Slavery

The free coloreds – not so free after all

In addition to Europeans and enslaved laborers, a third population group lived in the Danish colony in the West Indies: the so-called free coloreds. These were people of African or African-European descent who were not enslaved but free. Formally, the free coloreds had the same rights as Europeans, but in practice they encountered many restrictions.
Certificate of manumission for the enslaved laborer Nancy from 1816.
Certificate of manumission for the enslaved laborer Nancy from 1816. The document declares that henceforth Nancy is free of all slavery and thralldom. In addition, it states that she was born on St. Croix and plans to support herself as a seamstress after her manumission. (The Danish National Archives).

The free coloreds achieved their freedom in several ways. They could be given their freedom by their owners, purchase their freedom, or be born free. Manumission (being granted freedom by an owner) was by far the most common of these different ways to freedom before 1800. As proof of their freedom, they were issued a so-called certificate of manumission, which the free coloreds were required to carry on them at all times.

In the first half of the 1700s, the number of free coloreds was relatively limited. Toward the end of the 1700s, the number of free coloreds increased markedly – from 418 in 1775 to 1148 in 1797 and 5035 in 1815.

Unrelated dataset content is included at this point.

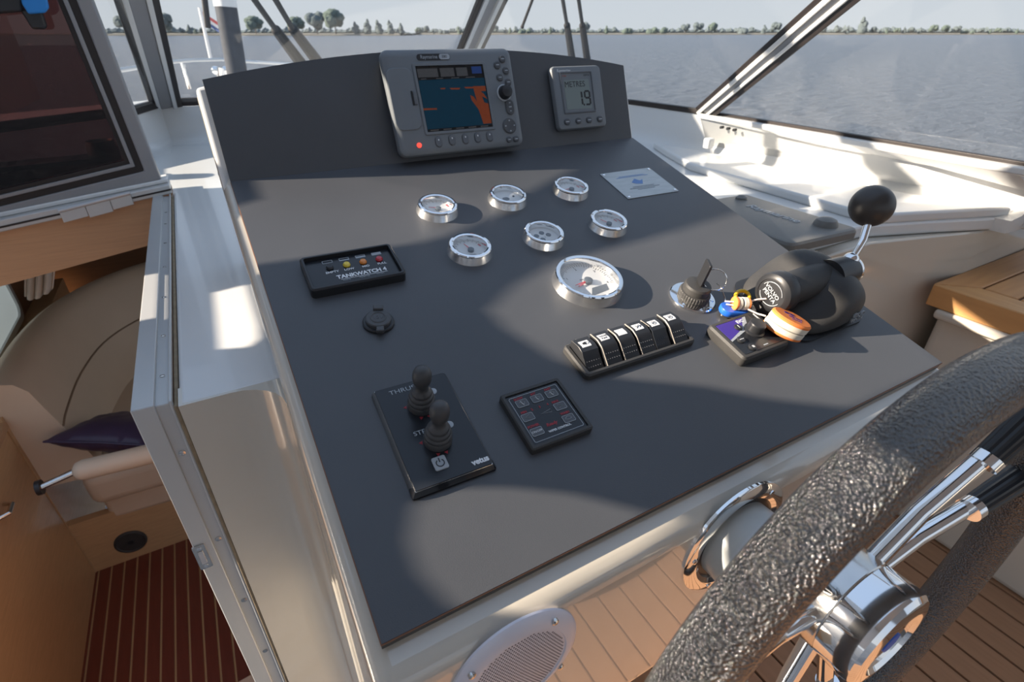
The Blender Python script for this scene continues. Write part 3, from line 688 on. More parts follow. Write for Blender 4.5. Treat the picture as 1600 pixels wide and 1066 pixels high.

Free coloreds in Christiansted on St. Croix

The majority of the free coloreds lived in the cities, mostly in Christiansted on St. Croix. They were typically craftsmen, fishermen, tradesmen, seamstresses, washerwomen, or servants. They could even purchase property, which free coloreds in other European colonies in the Caribbean could not do. Several free coloreds earned money by renting out their properties, and some even owned enslaved laborers – which could also be rented out.

The free coloreds’ limited freedom

In principle, according to King Frederik V’s slave regulations from 1755, the free coloreds had the same rights as the colony’s other free population. In practice, their freedom was restricted in a number of areas. Beginning in 1733 and for the next hundred years, the local administration issued over forty regulations and public notices which all had this objective. For example, it was decided in 1747 that the free coloreds in Christiansted could only live in the part of the city that was called the free gut or the black gut. In 1786 a regulation was issued which dictated to the smallest detail which clothes and decorative objects the free coloreds could – and could not – wear. In addition, it provided that all free coloreds were required to wear as visual evidence of their freedom a red and white emblem, a so-called cockade, visible on the cap or the hat. Not until 1834 did the free coloreds achieve full equality.